DVD-Tipp: »Notre-Dame in Flammen«
Als am 15. April 2019 kurz nach 18 Uhr in der Kathedrale Notre-Dame im Dachstuhl ein Brand ausbrach, gingen die Fernsehjournalisten noch davon aus, dass Präsident Macron später um 20 Uhr eine der wichtigsten Reden seiner Amtszeit halten würde. Die Gelbwesten hielten Frankreich in Atem. Macron trat erst gegen Mitternacht vor die Kameras. In Jean-Jacques Annauds Dokudrama »Notre-Dame in Flammen« sieht man diesen und andere Ausschnitte aus den Fernsehnachrichten.
Annaud setzt auf dokumentarische und authentische Aufnahmen, gefilmt von Profis und Amateuren, und man fühlt sich als Zuschauer mittendrin.
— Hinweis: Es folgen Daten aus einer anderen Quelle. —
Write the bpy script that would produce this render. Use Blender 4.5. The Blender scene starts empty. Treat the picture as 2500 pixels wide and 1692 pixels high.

Oft stellt man sich bei diesem Film die Frage: Welche Bilder sind echt und welche gestellt? Das weist auf ein Grundproblem des Films hin. Annaud strebt danach, spektakuläres Kino für die große Leinwand zu machen. Er stilisiert vor allem die Feuerwehrmänner und eine sehr fotogene, hübsche junge Feuerwehrfrau als Alltagshelden. Weil ihm aber keine wirkliche Geschichte für die Fiktion eingefallen ist, wirken die meisten dokumentarischen Aufnahmen des Brandes spektakulärer und eindringlicher als die mit viel Aufwand nachgedrehten Spielfilmszenen. Und weil dem Film nach einer durchaus ansprechenden ersten Hälfte zunehmend die erzählerische Luft ausgeht, setzt Annaud gegen Ende dann auf ein Himmelfahrtskommando, das die totale Einsturzkatastrophe verhindern soll. Parallel dazu singen und beten Passantinnen und Passanten religiöse Lieder und bitten Gott um ein (Lösch-) Wunder. Und so endet ein Katastrophenfilm, der eher Dokudrama ist, dann mit zu viel Pathos und religiösem Kitsch.